Material provided -
+++++
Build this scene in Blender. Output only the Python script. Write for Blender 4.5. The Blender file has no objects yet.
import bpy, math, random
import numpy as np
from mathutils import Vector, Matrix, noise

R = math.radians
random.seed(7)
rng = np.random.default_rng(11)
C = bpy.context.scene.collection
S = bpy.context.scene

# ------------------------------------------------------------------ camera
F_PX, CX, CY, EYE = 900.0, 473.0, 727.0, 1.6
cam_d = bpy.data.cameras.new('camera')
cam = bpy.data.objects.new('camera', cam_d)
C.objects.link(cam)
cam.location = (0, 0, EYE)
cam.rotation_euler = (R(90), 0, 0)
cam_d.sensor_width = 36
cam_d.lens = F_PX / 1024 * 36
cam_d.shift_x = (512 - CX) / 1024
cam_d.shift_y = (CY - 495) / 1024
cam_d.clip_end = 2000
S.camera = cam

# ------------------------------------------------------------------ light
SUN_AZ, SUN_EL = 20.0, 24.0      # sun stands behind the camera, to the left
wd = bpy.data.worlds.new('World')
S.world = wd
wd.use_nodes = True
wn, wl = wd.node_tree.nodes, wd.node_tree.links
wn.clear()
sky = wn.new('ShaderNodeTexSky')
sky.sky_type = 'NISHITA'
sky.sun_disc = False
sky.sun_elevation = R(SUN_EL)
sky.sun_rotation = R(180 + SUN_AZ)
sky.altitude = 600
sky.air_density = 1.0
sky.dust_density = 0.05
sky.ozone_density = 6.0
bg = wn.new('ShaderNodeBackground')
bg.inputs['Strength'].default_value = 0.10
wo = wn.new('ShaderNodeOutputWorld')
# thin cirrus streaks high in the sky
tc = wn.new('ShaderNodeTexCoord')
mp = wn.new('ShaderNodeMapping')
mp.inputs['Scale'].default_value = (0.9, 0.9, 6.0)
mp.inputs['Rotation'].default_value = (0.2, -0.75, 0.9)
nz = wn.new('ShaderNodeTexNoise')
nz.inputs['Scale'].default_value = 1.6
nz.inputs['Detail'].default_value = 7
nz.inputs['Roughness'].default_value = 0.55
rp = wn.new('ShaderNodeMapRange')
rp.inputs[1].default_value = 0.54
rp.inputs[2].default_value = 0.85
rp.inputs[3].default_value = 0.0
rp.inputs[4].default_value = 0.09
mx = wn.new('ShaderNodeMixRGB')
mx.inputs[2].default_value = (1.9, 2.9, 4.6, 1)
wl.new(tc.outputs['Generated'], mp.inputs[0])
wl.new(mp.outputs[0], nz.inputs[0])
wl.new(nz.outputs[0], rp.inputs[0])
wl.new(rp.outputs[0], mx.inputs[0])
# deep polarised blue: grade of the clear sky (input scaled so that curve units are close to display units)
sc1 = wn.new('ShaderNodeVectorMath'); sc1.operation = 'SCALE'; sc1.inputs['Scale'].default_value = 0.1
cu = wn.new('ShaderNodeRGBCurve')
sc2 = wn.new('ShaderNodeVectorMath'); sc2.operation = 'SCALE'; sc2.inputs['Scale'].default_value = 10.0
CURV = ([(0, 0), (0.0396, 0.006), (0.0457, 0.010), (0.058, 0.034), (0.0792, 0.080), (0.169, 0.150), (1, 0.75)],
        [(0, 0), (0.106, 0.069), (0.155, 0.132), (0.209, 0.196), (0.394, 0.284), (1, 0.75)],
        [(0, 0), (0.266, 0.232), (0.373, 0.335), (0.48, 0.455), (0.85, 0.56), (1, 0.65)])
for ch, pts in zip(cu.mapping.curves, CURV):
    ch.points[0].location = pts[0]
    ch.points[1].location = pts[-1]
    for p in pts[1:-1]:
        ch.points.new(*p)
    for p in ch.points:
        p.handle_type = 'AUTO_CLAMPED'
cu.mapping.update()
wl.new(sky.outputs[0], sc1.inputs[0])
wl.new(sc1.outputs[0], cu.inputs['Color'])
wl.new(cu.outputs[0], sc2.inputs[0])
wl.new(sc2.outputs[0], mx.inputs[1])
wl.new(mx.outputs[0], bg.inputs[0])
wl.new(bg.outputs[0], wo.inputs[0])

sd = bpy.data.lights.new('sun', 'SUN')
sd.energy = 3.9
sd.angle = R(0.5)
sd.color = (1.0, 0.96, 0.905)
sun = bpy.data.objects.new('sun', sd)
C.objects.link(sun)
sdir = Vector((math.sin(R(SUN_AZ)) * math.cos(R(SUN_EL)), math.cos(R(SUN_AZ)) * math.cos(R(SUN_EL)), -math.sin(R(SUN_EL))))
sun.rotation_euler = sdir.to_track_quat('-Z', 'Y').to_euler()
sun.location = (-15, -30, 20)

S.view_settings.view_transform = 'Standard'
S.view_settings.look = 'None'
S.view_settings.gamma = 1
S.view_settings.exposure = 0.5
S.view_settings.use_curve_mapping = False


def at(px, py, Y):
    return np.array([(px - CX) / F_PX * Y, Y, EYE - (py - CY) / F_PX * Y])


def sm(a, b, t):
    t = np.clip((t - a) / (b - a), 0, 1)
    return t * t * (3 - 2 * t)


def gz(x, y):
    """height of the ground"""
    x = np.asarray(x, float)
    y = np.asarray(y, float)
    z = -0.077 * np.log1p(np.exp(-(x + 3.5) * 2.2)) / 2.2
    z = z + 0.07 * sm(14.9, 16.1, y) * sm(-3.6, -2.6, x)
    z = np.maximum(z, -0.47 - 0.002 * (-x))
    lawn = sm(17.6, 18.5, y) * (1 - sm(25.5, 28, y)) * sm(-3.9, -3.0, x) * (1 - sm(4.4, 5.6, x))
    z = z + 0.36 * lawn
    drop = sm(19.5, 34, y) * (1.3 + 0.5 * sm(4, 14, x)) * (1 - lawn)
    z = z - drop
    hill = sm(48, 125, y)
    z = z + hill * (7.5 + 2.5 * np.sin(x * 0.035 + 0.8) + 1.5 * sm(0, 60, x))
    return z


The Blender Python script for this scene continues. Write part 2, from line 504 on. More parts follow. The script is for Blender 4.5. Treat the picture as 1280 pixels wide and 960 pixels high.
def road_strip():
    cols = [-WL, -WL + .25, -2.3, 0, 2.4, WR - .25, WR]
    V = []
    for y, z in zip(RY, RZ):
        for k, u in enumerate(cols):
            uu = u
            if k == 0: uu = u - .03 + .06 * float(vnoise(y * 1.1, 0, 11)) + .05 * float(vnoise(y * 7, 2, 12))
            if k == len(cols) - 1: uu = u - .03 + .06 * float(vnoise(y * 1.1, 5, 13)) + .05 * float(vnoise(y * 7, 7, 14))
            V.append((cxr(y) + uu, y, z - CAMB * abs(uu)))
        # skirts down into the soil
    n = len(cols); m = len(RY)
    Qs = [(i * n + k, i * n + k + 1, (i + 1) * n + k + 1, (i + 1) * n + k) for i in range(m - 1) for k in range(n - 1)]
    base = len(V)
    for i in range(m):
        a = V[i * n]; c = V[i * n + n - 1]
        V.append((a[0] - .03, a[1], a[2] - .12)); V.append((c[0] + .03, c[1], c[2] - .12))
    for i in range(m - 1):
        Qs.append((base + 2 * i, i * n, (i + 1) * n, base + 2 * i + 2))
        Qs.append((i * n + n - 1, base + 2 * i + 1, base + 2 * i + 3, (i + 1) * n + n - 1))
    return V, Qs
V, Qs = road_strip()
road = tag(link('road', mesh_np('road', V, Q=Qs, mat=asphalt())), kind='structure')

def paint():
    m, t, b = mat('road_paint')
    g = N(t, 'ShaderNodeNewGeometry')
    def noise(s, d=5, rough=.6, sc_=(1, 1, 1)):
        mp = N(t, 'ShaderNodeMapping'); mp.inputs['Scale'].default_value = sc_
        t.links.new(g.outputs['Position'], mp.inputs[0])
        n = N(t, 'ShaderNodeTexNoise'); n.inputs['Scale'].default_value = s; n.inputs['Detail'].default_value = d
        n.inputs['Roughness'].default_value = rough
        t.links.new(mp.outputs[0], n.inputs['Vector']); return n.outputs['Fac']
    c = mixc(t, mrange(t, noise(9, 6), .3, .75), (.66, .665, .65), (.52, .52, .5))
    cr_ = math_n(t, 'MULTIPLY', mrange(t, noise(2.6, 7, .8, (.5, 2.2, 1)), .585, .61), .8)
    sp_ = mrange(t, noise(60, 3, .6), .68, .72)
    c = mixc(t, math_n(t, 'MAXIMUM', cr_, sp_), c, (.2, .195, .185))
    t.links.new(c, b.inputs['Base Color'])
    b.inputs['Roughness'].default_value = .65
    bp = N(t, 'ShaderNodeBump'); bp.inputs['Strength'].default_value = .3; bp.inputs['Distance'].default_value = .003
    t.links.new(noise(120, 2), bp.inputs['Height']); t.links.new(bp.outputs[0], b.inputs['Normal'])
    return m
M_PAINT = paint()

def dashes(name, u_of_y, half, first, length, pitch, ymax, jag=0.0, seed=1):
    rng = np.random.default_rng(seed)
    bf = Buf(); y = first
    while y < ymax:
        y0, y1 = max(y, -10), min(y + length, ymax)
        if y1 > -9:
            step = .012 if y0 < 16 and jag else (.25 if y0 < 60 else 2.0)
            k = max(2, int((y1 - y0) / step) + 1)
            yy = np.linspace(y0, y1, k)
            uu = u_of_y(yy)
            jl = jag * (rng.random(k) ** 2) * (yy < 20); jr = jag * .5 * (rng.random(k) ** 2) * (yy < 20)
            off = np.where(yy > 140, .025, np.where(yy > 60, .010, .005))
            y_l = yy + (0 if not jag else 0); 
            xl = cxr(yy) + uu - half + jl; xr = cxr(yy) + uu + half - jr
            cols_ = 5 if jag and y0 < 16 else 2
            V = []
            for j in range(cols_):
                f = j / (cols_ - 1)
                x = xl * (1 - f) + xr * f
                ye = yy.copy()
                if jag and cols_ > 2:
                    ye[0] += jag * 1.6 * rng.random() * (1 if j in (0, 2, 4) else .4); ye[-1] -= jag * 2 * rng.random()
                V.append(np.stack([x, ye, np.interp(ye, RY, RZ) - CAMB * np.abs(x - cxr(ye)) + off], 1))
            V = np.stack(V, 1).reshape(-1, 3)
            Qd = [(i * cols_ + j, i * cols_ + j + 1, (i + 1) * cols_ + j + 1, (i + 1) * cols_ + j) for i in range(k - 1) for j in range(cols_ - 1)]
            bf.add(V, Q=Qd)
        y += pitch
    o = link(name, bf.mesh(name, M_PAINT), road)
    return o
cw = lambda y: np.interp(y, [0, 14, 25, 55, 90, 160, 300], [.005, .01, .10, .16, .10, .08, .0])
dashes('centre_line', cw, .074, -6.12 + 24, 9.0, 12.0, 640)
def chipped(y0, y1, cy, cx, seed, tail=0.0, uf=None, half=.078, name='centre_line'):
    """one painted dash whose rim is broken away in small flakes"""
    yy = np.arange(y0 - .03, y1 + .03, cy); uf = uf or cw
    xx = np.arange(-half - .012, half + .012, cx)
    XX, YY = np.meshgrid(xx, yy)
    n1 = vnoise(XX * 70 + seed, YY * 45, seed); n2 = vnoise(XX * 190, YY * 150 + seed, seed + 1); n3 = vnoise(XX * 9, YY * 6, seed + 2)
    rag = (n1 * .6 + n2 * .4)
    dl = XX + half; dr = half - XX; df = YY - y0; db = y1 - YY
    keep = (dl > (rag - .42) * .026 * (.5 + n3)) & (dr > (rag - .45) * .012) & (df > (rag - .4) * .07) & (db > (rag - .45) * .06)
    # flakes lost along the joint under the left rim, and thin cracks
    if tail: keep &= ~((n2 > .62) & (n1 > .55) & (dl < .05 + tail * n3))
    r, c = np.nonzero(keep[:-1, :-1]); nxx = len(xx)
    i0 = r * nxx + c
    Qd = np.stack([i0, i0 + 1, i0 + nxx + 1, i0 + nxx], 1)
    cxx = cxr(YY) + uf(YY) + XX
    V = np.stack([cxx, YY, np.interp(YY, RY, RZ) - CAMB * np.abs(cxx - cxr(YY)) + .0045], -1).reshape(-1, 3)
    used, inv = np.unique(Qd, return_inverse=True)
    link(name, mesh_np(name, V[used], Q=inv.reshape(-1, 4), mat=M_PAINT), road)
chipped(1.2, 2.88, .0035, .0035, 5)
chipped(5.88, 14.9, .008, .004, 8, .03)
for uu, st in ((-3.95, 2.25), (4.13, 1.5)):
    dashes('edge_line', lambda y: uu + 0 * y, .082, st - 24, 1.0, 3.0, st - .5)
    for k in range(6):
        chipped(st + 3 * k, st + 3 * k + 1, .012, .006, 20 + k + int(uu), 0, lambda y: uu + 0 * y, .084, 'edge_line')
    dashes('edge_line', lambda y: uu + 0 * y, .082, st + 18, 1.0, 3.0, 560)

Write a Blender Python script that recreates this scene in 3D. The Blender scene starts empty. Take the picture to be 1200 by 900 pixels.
+++++
Challenge -
Look above and repeat, character for character, the lines from the first one to the line with "S = bpy.context.scene", counting both.

Exercise solution -
Build this scene in Blender. Output only the Python script. Write for Blender 4.5. The Blender file has no objects yet.
import bpy, math, random
import numpy as np
from mathutils import Vector, Matrix, noise

R = math.radians
random.seed(7)
rng = np.random.default_rng(11)
C = bpy.context.scene.collection
S = bpy.context.scene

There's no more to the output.